What this task involves: Say how many lines hold the string "pixels", and nothing more.

::::

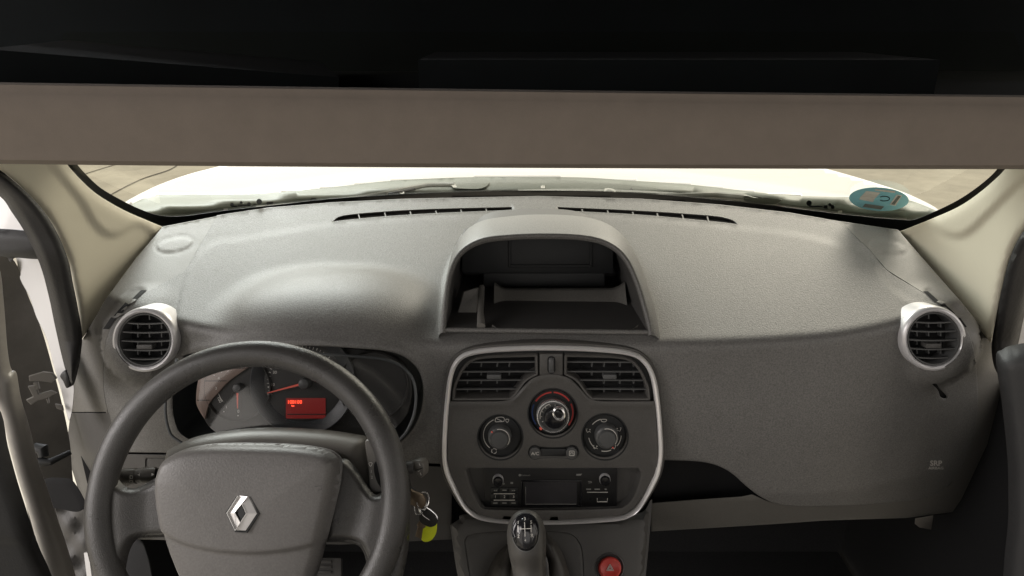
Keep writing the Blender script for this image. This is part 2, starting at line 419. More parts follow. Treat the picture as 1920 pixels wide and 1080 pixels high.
mb = MB().sheet(SKIN, off(RE, 1.9), [], 5, edge=(1.2, .002), skirt=.012, h=lambda X, Y: -.045*np.clip((Y-936)/55, 0, 1)+.0012*sst(sdf(X, Y, SPR), -2, 3)-.0015*np.exp(-(sdf(X, Y, SPR)/2.5)**2)-.003*sst(sdf(X, Y, SR1), -1, 5))
obj('end_panel', mb, 'endp', dash, label='right end panel with speaker cover, running down beside the door')
LW = [(133, 775), (205, 775), (212, 806), (208, 852), (340, 854), (600, 868), (846, 876), (846, 1010), (640, 1020), (420, 1014), (250, 1010), (176, 980), (150, 925), (133, 870), (128, 820)]
obj('lower_panel', MB().sheet(SKIN, LW, [rect(272, 858, 324, 885, 5)], 9, edge=(1.2, .002), skirt=.03), 'low', dash)
obj('switch_blank', MB().sheet(DF(lambda x, y: ddepth(x, y)+.003), rect(274, 860, 322, 883, 4), [], 8, edge=(1, .001), skirt=.01), 'low', dash)
# side demister slots
for ops, ribs in (([[(247, 561), (264, 544), (275, 544), (256, 562)], [(213, 592), (235, 567), (243, 571), (224, 593)], [(193, 617), (208, 595), (218, 597), (204, 617)]], [[(240, 571), (246, 560), (256, 561), (250, 567)], [(213, 597), (220, 587), (232, 588), (222, 594)]]),
                  ([[(1731, 546), (1740, 546), (1760, 564), (1753, 567)], [(1762, 571), (1772, 570), (1791, 588), (1782, 590)], [(1790, 596), (1800, 595), (1813, 613), (1803, 614)]], [[(1756, 566), (1760, 563), (1774, 567), (1765, 571)], [(1787, 590), (1791, 588), (1806, 592), (1796, 597)]])):
    dk = MB(); dfs = DF(lambda x, y: ddepth(x, y)-.0005)
    for a in ops: dk.prism(dfs, dens(a, 6), -.002, .0005)
    dso = obj('demister_slot', dk, 'vdark', dash)
    for a in ribs: obj('rib', MB().prism(dfs, a, -.002, .0025, .8, .0008), 'endp', dso)
# defroster grille
for poly, xs, (ca, cb, sl) in ((GR1, [673, 722, 770, 818, 865, 912], (622, 415, -.068)), (GR2, [1092, 1140, 1187, 1233, 1280, 1327], (1045, 391, .062))):
    g = MB().sheet(DF(lambda x, y: ddepth(x, y)+.012), off(poly, 1.5), [], 8, skirt=0)
    gg = obj('defroster_grille', g, 'low', dash)
    ln = MB(); mid = [(x, (.068*(962-x)*.55+393+ (x < 700)*(700-x)*.06) if poly is GR1 else 393+.06*(x-1045)*.9+(x > 1300)*(x-1300)*.05) for x in ([632+i*16 for i in range(21)] if poly is GR1 else [1047+i*16 for i in range(21)])]
    ln.line(DF(lambda x, y: ddepth(x, y)+.011), mid, 3.0, 0, .001); obj('slot_opening', ln, 'vdark', gg)
    for x in xs:
        rb = MB(); ym = np.interp(x, [p[0] for p in mid], [p[1] for p in mid]); rb.line(DF(lambda a, b: ddepth(a, b)+.010), [(x-1, ym-3.5), (x+1.5, ym+4.5)], 2.4, 0, .009); obj('grille_rib', rb, 'dash', gg)

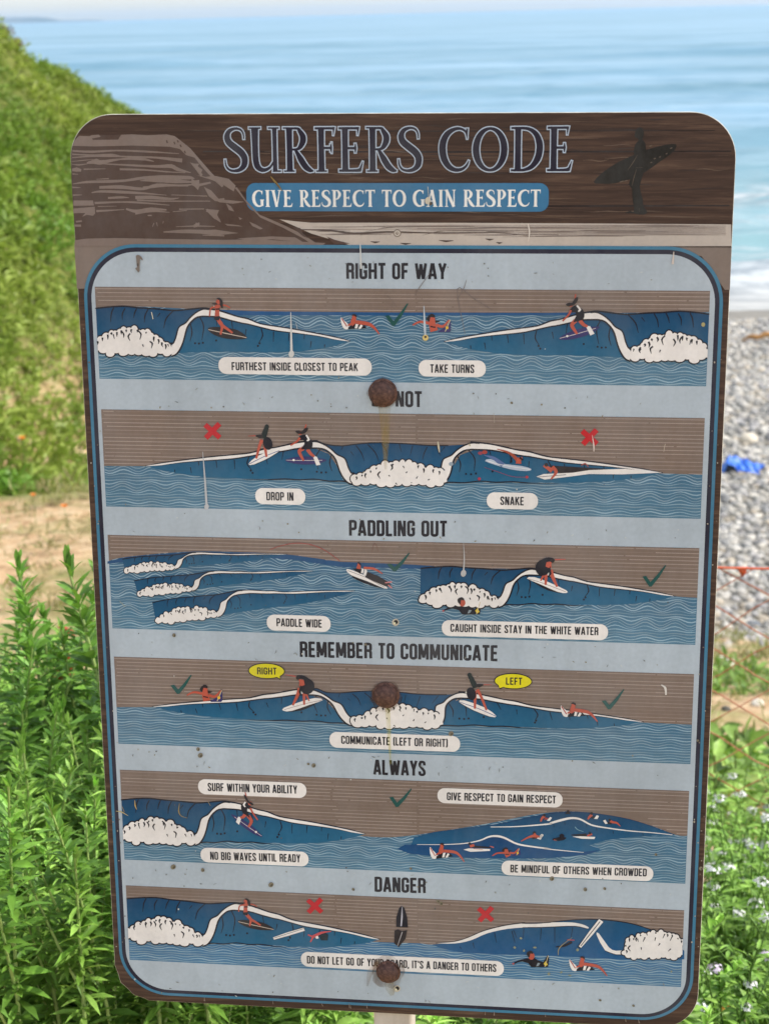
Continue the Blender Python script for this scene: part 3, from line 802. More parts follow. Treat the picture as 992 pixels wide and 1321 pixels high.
# ---- board and post
def rrect(x0, y0, x1, y1, r, n=12):
    out = []
    for cx, cy, a0 in ((x1 - r, y1 - r, 0), (x0 + r, y1 - r, 90), (x0 + r, y0 + r, 180), (x1 - r, y0 + r, 270)):
        for k in range(n + 1): a = R(a0 + 90 * k / n); out.append((cx + r * math.cos(a), cy + r * math.sin(a)))
    return np.array(out)
def board():
    O = rrect(0, -SH, SW, 0, .041); n = len(O); th = .0052
    # chipped lower left corner, small nicks on the top edge
    d = np.array([.041, -SH + .041])
    for k, p in enumerate(O):
        if p[0] < .045 and p[1] < -SH + .05:
            O[k] = p + (d - p) * (.05 * abs(math.sin(k * 2.3)))
    bm = bmesh.new()
    c = .0004; ctr = np.array([SW / 2, -SH / 2])
    f = [bm.verts.new((x + (ctr[0] - x) * 2 * c / SW, y + (ctr[1] - y) * 2 * c / SH, 0)) for x, y in O]; h = [bm.verts.new((x, y, -c)) for x, y in O]; g = [bm.verts.new((x * .9995 + .00015, y, -th)) for x, y in O]
    ff = bm.faces.new(f); bm.faces.new(g[::-1])
    for k in range(n):
        e = bm.faces.new((f[k], h[k], h[(k + 1) % n], f[(k + 1) % n])); e.material_index = 1
        e = bm.faces.new((h[k], g[k], g[(k + 1) % n], h[(k + 1) % n])); e.material_index = 1
    bm.faces.ensure_lookup_table(); bm.faces[1].material_index = 1
    E = NT('weathered_aluminium'); nn = E.noise(E.coords(), 40, 4)
    E.bsdf(E.ramp(nn, [(.35, lin(150, 144, 130)), (.65, lin(212, 206, 192))]), .55, .4)
    bmesh.ops.recalc_face_normals(bm, faces=bm.faces[:])
    return bm_obj('sign_board', bm, [WOOD, E.m], sign)
BOARD = board()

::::

Result of the task: 2